Os anos passaram, porém, o coração cheio de ódio, maldade, e rancor de Cornelius Horan, não mudou. Segundo informações do The New York Times, retransmitidas pelo jornal Folha de São Paulo, o ex-padre, sentiu raiva quando viu Vanderlei acender a tocha olímpica. Diz ele que a raiva vem de tentativas fracassadas de reconciliação. De louco, é melhor querer distância, digo eu. Horan, hoje com 69 anos, continuar aproveitando-se de eventos para fazer suas paranoias e chamar a atenção para o que ele chama de “missão”: alertar o mundo sobre a volta de Jesus Cristo e os valores da Bíblia. Sua esposa morreu em 2012 e, desde então, ele vive sozinho, em uma casa alugada, em Peckham, sul de Londres.

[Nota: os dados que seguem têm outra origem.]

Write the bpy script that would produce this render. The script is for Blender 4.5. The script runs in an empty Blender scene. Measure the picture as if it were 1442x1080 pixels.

Quanto a Polyvios, após a confusão, é claro que o que ele mais queria era descansar e, principalmente, ver o final da corrida. Acompanhado da mulher e da filha, voltou para casa, ligou a TV, à tempo de ver Vanderlei receber a medalha de bronze. Emocionado, chorou ao presenciar esse momento. O grego foi jogado na calçada pelo irlandês, e pelo seu gesto nobre e corajoso, foi homenageado pelo Comitê Olímpico Brasileiro.

Meses depois, Vanderlei Cordeiro de Lima, por ter demonstrado espírito esportivo, e por ter continuado na disputa, mesmo após ser agredido por Cornelius Horan, recebeu do Comitê Olímpico Internacional, a Medalha Pierre de Coubertin: uma alta honraria concedida apenas aos atletas que demonstrarem alto grau de esportividade e espírito esportivo em Jogos Olímpicos. A medalha foi entregue a Vanderlei, no dia 07 de dezembro de 2004, na cidade do Rio de Janeiro, em uma cerimônia especial na qual o maratonista também recebeu o título de Atleta Brasileiro do Ano de 2004. Nesta cerimônia também estava presente Polyvios Kossivas, o grego que salvou Wanderley do louco irlandês.